Task – The records below hold a stretch from the line with "The Blender Python" through the line with "0, .012).build('trim_8', M['trim']))"; return exactly those lines, ends included, and nothing more.

* Begin *

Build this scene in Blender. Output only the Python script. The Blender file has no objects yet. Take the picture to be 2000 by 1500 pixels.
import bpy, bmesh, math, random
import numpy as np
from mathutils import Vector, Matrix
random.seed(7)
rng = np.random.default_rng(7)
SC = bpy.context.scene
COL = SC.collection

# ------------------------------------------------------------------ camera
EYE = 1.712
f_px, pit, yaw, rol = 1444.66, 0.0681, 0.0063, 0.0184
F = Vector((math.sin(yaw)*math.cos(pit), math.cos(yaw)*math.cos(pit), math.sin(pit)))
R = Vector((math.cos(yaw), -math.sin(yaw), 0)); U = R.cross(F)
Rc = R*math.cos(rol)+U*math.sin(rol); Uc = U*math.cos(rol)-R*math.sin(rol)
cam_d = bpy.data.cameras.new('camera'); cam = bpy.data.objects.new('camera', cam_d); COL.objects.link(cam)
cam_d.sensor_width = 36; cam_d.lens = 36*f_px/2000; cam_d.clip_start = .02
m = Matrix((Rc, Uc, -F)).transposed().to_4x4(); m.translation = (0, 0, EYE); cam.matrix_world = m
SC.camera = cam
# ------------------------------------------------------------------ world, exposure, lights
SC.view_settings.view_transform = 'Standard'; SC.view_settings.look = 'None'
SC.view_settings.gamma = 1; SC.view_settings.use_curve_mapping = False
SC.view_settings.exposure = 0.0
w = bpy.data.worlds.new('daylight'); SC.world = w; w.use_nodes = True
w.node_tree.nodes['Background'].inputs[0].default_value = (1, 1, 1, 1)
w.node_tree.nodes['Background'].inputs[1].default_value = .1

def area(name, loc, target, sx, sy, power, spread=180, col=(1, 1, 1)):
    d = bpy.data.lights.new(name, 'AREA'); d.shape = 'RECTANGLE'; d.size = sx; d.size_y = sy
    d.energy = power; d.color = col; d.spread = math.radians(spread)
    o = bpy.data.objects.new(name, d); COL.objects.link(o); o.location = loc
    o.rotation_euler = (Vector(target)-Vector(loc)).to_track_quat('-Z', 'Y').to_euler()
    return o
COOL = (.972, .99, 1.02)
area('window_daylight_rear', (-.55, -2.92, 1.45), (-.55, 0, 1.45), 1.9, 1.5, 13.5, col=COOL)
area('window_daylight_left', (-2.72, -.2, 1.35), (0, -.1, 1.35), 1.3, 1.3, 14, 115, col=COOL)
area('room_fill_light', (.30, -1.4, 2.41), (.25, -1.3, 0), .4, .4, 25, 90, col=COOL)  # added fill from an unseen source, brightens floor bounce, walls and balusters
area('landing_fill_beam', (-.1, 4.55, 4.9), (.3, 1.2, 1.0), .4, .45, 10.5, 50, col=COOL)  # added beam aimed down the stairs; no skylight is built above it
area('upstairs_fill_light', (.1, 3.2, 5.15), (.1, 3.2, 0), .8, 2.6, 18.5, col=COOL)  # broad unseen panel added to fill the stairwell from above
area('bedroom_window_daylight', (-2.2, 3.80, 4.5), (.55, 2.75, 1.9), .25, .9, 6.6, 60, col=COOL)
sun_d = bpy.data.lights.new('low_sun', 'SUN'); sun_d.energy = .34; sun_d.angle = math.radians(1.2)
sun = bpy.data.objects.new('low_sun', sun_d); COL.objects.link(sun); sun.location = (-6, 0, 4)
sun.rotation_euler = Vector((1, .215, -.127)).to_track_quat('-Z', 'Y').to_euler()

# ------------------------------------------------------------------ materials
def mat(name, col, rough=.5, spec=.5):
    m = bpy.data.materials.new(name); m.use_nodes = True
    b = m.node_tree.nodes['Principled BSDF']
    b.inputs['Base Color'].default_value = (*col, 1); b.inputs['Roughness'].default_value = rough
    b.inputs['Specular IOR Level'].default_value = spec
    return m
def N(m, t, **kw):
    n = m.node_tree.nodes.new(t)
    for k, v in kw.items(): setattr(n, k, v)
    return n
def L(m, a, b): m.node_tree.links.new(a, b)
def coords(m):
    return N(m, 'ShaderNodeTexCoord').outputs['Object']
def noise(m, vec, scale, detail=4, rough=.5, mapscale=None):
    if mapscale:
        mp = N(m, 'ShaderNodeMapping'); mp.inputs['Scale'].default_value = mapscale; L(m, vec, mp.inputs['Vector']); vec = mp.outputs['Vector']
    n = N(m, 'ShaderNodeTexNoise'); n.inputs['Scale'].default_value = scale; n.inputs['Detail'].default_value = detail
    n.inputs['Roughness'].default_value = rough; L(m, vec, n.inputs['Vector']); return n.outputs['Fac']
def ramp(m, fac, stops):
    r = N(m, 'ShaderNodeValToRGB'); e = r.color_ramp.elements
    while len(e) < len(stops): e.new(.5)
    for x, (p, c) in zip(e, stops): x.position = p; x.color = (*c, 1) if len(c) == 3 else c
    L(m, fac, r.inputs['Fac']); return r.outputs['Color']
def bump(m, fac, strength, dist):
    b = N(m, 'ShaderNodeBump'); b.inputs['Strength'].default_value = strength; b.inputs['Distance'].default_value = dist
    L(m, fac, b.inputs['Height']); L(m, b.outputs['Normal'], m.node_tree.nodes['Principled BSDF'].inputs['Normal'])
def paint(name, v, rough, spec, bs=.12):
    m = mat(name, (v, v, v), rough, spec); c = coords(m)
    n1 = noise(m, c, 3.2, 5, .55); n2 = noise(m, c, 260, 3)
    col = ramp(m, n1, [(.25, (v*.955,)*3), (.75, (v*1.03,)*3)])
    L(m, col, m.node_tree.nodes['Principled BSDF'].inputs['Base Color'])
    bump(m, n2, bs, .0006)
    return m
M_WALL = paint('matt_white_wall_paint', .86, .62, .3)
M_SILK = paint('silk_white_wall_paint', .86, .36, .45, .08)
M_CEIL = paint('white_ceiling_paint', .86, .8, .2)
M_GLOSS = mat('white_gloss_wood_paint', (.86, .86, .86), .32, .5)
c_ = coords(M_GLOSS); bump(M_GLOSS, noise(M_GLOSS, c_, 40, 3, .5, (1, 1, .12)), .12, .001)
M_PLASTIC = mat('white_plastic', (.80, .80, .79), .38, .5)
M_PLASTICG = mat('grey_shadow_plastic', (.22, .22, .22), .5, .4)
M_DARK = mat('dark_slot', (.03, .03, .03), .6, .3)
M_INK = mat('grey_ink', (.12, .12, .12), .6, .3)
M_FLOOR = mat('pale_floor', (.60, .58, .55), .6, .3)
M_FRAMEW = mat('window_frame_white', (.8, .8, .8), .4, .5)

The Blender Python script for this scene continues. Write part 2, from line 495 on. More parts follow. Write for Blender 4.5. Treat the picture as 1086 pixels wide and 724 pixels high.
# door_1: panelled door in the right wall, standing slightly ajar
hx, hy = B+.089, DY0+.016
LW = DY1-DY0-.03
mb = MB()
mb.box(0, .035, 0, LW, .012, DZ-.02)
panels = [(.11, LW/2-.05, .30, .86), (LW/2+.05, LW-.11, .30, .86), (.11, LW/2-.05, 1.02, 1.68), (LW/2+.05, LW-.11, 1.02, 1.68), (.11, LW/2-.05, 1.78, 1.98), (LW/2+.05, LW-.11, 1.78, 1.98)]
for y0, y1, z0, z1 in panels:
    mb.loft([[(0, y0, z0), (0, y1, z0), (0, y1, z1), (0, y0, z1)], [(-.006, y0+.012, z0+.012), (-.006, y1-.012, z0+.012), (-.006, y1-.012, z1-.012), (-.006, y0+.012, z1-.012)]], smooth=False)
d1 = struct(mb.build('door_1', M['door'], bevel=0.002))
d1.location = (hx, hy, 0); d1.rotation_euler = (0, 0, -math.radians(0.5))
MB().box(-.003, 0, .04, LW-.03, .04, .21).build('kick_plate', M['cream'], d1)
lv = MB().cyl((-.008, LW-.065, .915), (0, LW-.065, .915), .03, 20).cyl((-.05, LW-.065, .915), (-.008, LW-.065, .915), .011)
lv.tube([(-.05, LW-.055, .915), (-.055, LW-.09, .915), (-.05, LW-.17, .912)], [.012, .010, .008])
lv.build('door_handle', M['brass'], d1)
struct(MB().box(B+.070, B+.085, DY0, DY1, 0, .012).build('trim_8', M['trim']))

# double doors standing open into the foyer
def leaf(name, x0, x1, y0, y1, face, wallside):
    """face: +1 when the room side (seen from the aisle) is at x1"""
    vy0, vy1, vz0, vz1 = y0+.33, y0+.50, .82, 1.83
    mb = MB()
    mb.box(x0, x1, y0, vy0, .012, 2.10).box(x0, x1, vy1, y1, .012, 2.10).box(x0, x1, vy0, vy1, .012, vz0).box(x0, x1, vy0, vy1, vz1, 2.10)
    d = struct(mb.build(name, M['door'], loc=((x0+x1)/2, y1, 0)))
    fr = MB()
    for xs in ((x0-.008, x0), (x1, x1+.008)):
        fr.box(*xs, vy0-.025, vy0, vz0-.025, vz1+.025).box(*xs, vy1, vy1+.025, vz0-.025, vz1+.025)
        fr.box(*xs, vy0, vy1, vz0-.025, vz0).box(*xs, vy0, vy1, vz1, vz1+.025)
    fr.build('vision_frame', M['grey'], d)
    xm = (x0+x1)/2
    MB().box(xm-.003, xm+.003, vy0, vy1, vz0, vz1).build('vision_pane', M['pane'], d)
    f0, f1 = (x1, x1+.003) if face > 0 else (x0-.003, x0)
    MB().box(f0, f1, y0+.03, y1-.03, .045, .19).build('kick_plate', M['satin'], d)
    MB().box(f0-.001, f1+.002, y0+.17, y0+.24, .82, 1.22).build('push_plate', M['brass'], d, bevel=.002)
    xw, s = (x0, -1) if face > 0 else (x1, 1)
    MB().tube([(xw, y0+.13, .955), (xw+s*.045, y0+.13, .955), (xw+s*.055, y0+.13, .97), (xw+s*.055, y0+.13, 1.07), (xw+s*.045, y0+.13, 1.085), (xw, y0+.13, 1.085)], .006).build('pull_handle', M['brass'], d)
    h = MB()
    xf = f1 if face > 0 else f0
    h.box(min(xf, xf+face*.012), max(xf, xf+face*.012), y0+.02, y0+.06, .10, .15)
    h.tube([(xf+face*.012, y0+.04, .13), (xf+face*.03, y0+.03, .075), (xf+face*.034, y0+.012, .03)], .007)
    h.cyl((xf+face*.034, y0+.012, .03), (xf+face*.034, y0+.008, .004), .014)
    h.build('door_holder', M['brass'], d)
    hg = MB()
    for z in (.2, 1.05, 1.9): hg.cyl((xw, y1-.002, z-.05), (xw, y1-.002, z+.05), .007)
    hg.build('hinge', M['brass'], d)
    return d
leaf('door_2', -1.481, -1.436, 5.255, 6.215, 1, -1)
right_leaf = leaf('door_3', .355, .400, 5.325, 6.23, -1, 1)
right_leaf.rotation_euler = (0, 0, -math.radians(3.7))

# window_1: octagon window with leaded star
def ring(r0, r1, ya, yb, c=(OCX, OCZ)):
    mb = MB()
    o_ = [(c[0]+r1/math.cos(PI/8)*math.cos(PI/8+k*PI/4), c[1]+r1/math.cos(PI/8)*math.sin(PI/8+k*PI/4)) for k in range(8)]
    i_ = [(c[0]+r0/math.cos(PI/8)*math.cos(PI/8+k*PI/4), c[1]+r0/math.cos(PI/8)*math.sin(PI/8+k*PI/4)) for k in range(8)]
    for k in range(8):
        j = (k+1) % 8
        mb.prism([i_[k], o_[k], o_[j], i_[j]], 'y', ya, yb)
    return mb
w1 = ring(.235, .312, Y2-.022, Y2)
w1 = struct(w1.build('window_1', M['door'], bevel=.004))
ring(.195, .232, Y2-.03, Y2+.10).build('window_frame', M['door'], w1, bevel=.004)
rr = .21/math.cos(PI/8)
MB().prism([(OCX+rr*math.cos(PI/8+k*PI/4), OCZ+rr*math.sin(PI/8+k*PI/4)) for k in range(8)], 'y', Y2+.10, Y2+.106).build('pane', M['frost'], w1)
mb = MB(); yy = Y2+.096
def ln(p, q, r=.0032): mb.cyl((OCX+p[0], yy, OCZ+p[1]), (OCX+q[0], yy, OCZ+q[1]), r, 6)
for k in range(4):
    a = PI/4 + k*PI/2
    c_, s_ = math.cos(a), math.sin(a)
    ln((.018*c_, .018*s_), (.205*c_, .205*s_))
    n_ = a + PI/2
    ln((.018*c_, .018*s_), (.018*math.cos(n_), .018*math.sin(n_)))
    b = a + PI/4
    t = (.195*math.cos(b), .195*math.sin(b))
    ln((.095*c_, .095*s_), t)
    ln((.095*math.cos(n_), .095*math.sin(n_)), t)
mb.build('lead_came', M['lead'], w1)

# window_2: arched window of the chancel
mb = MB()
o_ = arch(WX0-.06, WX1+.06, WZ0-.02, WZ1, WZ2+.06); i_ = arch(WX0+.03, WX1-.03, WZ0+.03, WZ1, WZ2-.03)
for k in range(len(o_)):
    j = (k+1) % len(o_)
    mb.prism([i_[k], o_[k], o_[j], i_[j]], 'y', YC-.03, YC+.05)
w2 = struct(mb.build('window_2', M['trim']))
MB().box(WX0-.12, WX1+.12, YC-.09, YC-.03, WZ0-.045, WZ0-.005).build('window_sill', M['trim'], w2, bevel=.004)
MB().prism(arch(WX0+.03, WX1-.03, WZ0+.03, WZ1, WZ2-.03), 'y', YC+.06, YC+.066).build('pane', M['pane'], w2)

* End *

Complete response –
The Blender Python script for this scene continues. Write part 2, from line 495 on. More parts follow. Write for Blender 4.5. Treat the picture as 1086 pixels wide and 724 pixels high.
# door_1: panelled door in the right wall, standing slightly ajar
hx, hy = B+.089, DY0+.016
LW = DY1-DY0-.03
mb = MB()
mb.box(0, .035, 0, LW, .012, DZ-.02)
panels = [(.11, LW/2-.05, .30, .86), (LW/2+.05, LW-.11, .30, .86), (.11, LW/2-.05, 1.02, 1.68), (LW/2+.05, LW-.11, 1.02, 1.68), (.11, LW/2-.05, 1.78, 1.98), (LW/2+.05, LW-.11, 1.78, 1.98)]
for y0, y1, z0, z1 in panels:
    mb.loft([[(0, y0, z0), (0, y1, z0), (0, y1, z1), (0, y0, z1)], [(-.006, y0+.012, z0+.012), (-.006, y1-.012, z0+.012), (-.006, y1-.012, z1-.012), (-.006, y0+.012, z1-.012)]], smooth=False)
d1 = struct(mb.build('door_1', M['door'], bevel=0.002))
d1.location = (hx, hy, 0); d1.rotation_euler = (0, 0, -math.radians(0.5))
MB().box(-.003, 0, .04, LW-.03, .04, .21).build('kick_plate', M['cream'], d1)
lv = MB().cyl((-.008, LW-.065, .915), (0, LW-.065, .915), .03, 20).cyl((-.05, LW-.065, .915), (-.008, LW-.065, .915), .011)
lv.tube([(-.05, LW-.055, .915), (-.055, LW-.09, .915), (-.05, LW-.17, .912)], [.012, .010, .008])
lv.build('door_handle', M['brass'], d1)
struct(MB().box(B+.070, B+.085, DY0, DY1, 0, .012).build('trim_8', M['trim']))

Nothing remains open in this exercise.